Installations of large-scale energy-storage systems surged to record levels during the first quarter as power companies and state officials pushed to better incorporate electricity from wind and solar farms.

U.S. homes and businesses -- mostly utilities -- installed storage systems with 234 megawatt-hours of capacity during January, February and March -- more than 50 times the amount installed a year earlier, according to a study released Tuesday by GTM Research and the Energy Storage Association.

The lion share of installations were in Arizona, Hawaii and California. A key driver in the Golden State was the continued closure of the Aliso Canyon gas field -- site of the biggest leak in U.S. history -- which prompted Sempra Energy’s San Diego Gas & Electric Co. and Edison International’s Southern California Edison to installed powerful batteries to make up for anticipated electricity shortfalls.
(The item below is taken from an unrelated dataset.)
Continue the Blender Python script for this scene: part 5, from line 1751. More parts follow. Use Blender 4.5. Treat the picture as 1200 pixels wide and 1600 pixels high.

Despite the robust start, storage installations appear to have already their high-water mark for the year, Ravi Manghani, GTM Research’s director of energy storage, said in a statement.

“The industry shouldn’t get too comfortable,” Manghani said. “There aren’t that many 10+ megawatt-hour projects in the 2017 pipeline, indicating that the first quarter may be the largest quarter this year.”

Leading States

California, which has a goal to install 1.3 gigawatts worth of batteries by 2020, remains the national leader in energy storage, with 238 megawatts installed. It’s followed by Arizona, Hawaii, Massachusetts, New York and Texas.

Nearly all the systems installed in the last year used lithium ion batteries, according to GTM. The study didn’t include pumped-storage hydroelectricity systems, which draw water to hilltop reservoirs and then release it later to power electric generators.